Cela ne fait l’ombre d’aucun doute, le pouvoir de Ibrahim Boubacar Keïta, dont les partisans annoncent pour bientôt, une gigantesque contre-manifestation à celle de ce vendredi,  rentre dans une zone de très fortes turbulences, face à la détermination d’un peuple qui veut mettre fin à sa souffrance. C’est la conclusion qui se tire d’elle-même de cette démonstration de force que viennent d’imposer au régime IBK, les manifestants du vendredi, sous la houlette du Front pour la sauvegarde de la démocratie (FSD), de la Coordination des mouvements, associations et sympathisants (CMAS) de l’Imam Mahmoud Dicko, de la société civile, de Espoir Mali Koura (EMK) et de partis politiques de l’opposition. Car il faut le dire de go, si cette crise repose sur des revendications sociales, elle est également à forts relents politiques. Ce sont des manifestations qui ont été planifiées depuis une dizaine de jours et que plusieurs tractations et négociations n’ont pas réussi à désamorcer.

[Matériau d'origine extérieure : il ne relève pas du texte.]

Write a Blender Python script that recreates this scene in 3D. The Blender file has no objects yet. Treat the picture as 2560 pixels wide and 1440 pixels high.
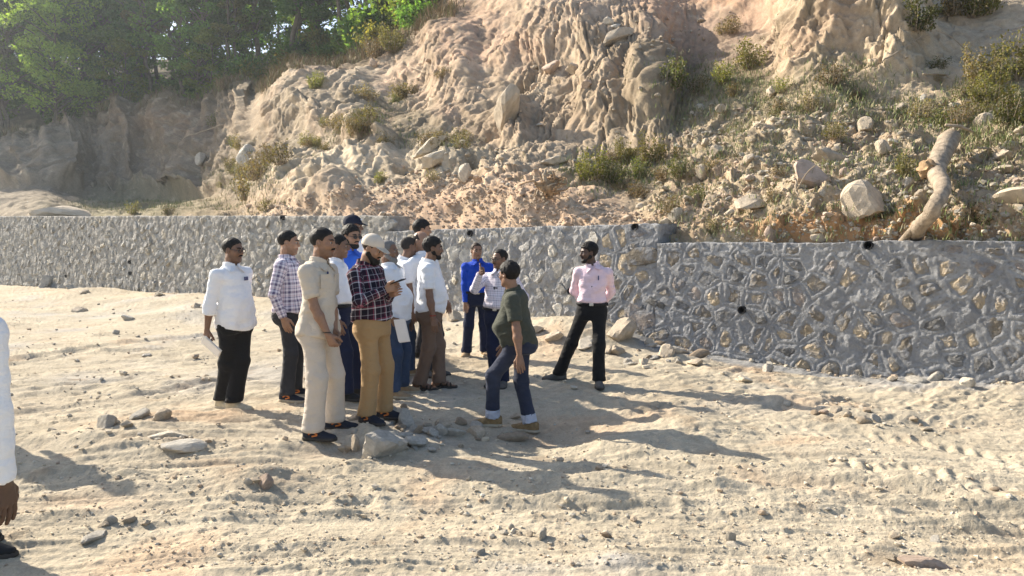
import bpy, math, random
import numpy as np
from mathutils import Vector
random.seed(7); rng = np.random.default_rng(7)
C = bpy.context.scene.collection
SC = bpy.context.scene
# ------------------------------------------------------------------ camera, sky, sun, exposure
F_PX, CAM_Z = 1850.0, 1.65
PITCH = math.atan(120.0 / F_PX)
cam = bpy.data.cameras.new('camera'); cam.sensor_width = 36.0; cam.lens = F_PX * 36.0 / 2560.0
cam.clip_start = 0.05; cam.clip_end = 3000.0
camo = bpy.data.objects.new('camera', cam); C.objects.link(camo)
camo.location = (0, 0, CAM_Z); camo.rotation_euler = (math.pi / 2 - PITCH, 0, 0)
SC.camera = camo
SUN_EL = math.radians(32.0); SUN_AZ = math.radians(-56.5)          # azimuth from +Y towards +X
S2 = Vector((math.sin(SUN_AZ) * math.cos(SUN_EL), math.cos(SUN_AZ) * math.cos(SUN_EL), math.sin(SUN_EL)))
world = bpy.data.worlds.new('World'); SC.world = world; world.use_nodes = True
wn = world.node_tree; bg = wn.nodes['Background']
sky = wn.nodes.new('ShaderNodeTexSky'); sky.sky_type = 'NISHITA'; sky.sun_disc = False
sky.sun_elevation = SUN_EL; sky.sun_rotation = SUN_AZ; sky.air_density = 1.0; sky.dust_density = 1.6
wn.links.new(sky.outputs[0], bg.inputs[0]); bg.inputs[1].default_value = 0.105
sl = bpy.data.lights.new('sun', 'SUN'); sl.energy = 5.0; sl.angle = math.radians(0.55); sl.color = (1.0, 0.905, 0.76)
so = bpy.data.objects.new('sun', sl); C.objects.link(so); so.location = (-30, 20, 40)
so.rotation_euler = S2.to_track_quat('Z', 'Y').to_euler()
vs = SC.view_settings; vs.view_transform = 'Standard'; vs.look = 'None'; vs.gamma = 1.0; vs.use_curve_mapping = False
vs.exposure = 1.1
SC.cycles.max_bounces = 6; SC.cycles.transparent_max_bounces = 6; SC.cycles.volume_bounces = 0
# ------------------------------------------------------------------ pixel <-> world helpers (pixels of the 2560 wide photo)
cp, sp = math.cos(PITCH), math.sin(PITCH)
def ray(px, py):
    a = (np.asarray(px, float) - 1280.0) / F_PX; b = -(np.asarray(py, float) - 720.0) / F_PX
    return a, cp + sp * b, cp * b - sp                              # x, y, z of the ray
def W(px, py, Y):
    a, b, c = ray(px, py); t = Y / b
    return np.array([a * t, b * t, CAM_Z + c * t])
def proj(P):
    P = np.asarray(P, float); x, y, z = P[..., 0], P[..., 1], P[..., 2] - CAM_Z
    f = y * cp - z * sp; u = y * sp + z * cp
    return 1280 + F_PX * x / f, 720 - F_PX * u / f
# ------------------------------------------------------------------ noise
_pr = np.random.default_rng(3)
_perm = _pr.permutation(256).astype(np.int32); _perm = np.concatenate([_perm, _perm, _perm])
_g = _pr.normal(size=(256, 3)); _g = (_g / np.linalg.norm(_g, axis=1)[:, None]).astype(np.float32)
def pn(x, y, z=0.0):
    x, y, z = np.broadcast_arrays(np.asarray(x, np.float32), np.asarray(y, np.float32), np.asarray(z, np.float32))
    i, j, k = np.floor(x), np.floor(y), np.floor(z)
    fx, fy, fz = x - i, y - j, z - k
    i = i.astype(np.int32) & 255; j = j.astype(np.int32) & 255; k = k.astype(np.int32) & 255
    u, v, w = fx * fx * fx * (fx * (fx * 6 - 15) + 10), fy * fy * fy * (fy * (fy * 6 - 15) + 10), fz * fz * fz * (fz * (fz * 6 - 15) + 10)
    def gr(a, b, c):
        h = _perm[_perm[_perm[i + a] + j + b] + k + c]; g = _g[h]
        return g[..., 0] * (fx - a) + g[..., 1] * (fy - b) + g[..., 2] * (fz - c)
    def l(a, b, t): return a + (b - a) * t
    return 1.5 * l(l(l(gr(0,0,0), gr(1,0,0), u), l(gr(0,1,0), gr(1,1,0), u), v),
                   l(l(gr(0,0,1), gr(1,0,1), u), l(gr(0,1,1), gr(1,1,1), u), v), w)
def fbm(x, y, z=0.0, o=4, g=0.5):
    s = 0; a = 1.0
    for q in range(o):
        s = s + a * pn(x + 17.3 * q, y - 9.1 * q, z + 5.7 * q); x, y, z = x * 2.03, y * 2.03, z * 2.03; a *= g
    return s
def ridge(x, y, z=0.0, o=3, g=0.5):
    s = 0; a = 1.0
    for q in range(o):
        s = s + a * (1 - 2 * np.abs(pn(x + 31.7 * q, y + 3.3 * q, z - 8.9 * q))); x, y, z = x * 2.07, y * 2.07, z * 2.07; a *= g
    return s
_u = _pr.uniform(0, 1, (256, 3)).astype(np.float32)
def facets(x, y, z, seed=0):
    """blocky broken-rock relief: every cell is a tilted plane; returns height and distance to the crack"""
    x, y, z = [np.asarray(q, np.float32) for q in np.broadcast_arrays(x, y, z)]
    flat = not z.any(); i, j, k = np.floor(x), np.floor(y), np.floor(z); f1 = np.full(x.shape, 9.0, np.float32); f2 = f1.copy(); hh = np.zeros(x.shape, np.int32)
    ii, jj, kk = i.astype(np.int32) + seed, j.astype(np.int32), k.astype(np.int32); dl = np.zeros(x.shape + (3,), np.float32)
    for a in (-1, 0, 1):
        for b in (-1, 0, 1):
            for c in ((-1, 0, 1) if not flat else (0,)):
                h = _perm[_perm[_perm[(ii + a) & 255] + ((jj + b) & 255)] + ((kk + c) & 255)]; o = _u[h]
                dx, dy, dz = x - i - a - o[..., 0], y - j - b - o[..., 1], (z - k - c - o[..., 2]) * (0.0 if flat else 1.0); d = dx * dx + dy * dy + dz * dz
                m = d < f1; f2 = np.where(m, f1, np.minimum(f2, d)); f1 = np.where(m, d, f1); hh = np.where(m, h, hh)
                dl[..., 0] = np.where(m, dx, dl[..., 0]); dl[..., 1] = np.where(m, dy, dl[..., 1]); dl[..., 2] = np.where(m, dz, dl[..., 2])
    return (dl * _g[hh]).sum(-1) * 0.9 + 0.5 * _u[hh, 0] - 0.25, np.sqrt(f2) - np.sqrt(f1)
def sstep(a, b, x):
    t = np.clip((x - a) / (b - a), 0, 1); return t * t * (3 - 2 * t)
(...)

Maintenant, jusqu’où iront les déflagrations de cette bombe dont le dégoupilleur en chef n’est, en réalité, que l’Imam Mahmoud Dicko? Ce responsable religieux, poil à gratter de IBK et qui jouit d’une forte popularité dont il use, et abuse selon ses contempteurs qui n’apprécient pas qu’il se serve de la religion pour aller en guerre contre le pouvoir, voire à la conquête du fauteuil présidentiel, si affinité. Il faut rappeler à escient que le mouvement qui soutient l’homme de Dieu a été recalé pour les dernières législatives. Ceci pourrait donc bien expliquer cela, l’Imam et ses ouailles se sont fabriqués une opportunité en or démontrer qu’ils sont forts et légitimes. La manif du vendredi constitue un peu comme l’aiguillon pour faire bouger les lignes dans le futur, pourquoi pas l’aujourd’hui du Mali politique. En attendant que les politiques trouvent le bon bout pour faire avancer le Mali et son peuple dans la voie du développement, la Force Barkhane, elle, essaie, tant bien que mal, de débarrasser le Sahel des terroristes qui ont fait de cette région de l’Afrique leur sanctuaire.

C’est ainsi que sur leur tableau de trophées, les «Macron Boys», engagés dans la lutte contre le terrorisme dans la bande sahélo-saharienne, peuvent accrocher fièrement, depuis le mercredi 3 juin dernier, le scalp de l’émir de Al-Qaida au Maghreb islamique, Abdelmalek Droukdal. C’est un tweet de la ministre française des Armées, Florence Parly qui a porté la nouvelle au monde entier, le vendredi 6 juin. Cette information qui a constitué l’éclaircie dans le ciel noir de fumée de Bamako, le vendredi, ajoute que c’est avec le soutien de leurs partenaires, certains l’aide des Américains en renseignement, que les Français, dans une opération au nord du Mali, ont mis hors d’état de nuire, le chef d’Aqmi. Mais, cette victoire d’étape de Barkhane, symbole important, est loin de sonner la disparition de la nébuleuse terroriste, car comme une hydre, aussitôt la tête coupée, elle repousse. Peut-être même que le successeur de Abdelmalek Droukdal est déjà connu dans les troupes de Aqmi.

En tout cas, si Ibrahim Boubacar Keïta sort bien fragilisé de cette journée de braise pour le Mali, Barkhane, frappée du fort sentiment anti-français qui a pris racine dans le Sahel sans solution face au terrorisme, pourrait bien amorcer un retour en grâce dans les esprits des Africains, suite à ces récents succès sur le terrain, dont la neutralisation du patron de Aqmi.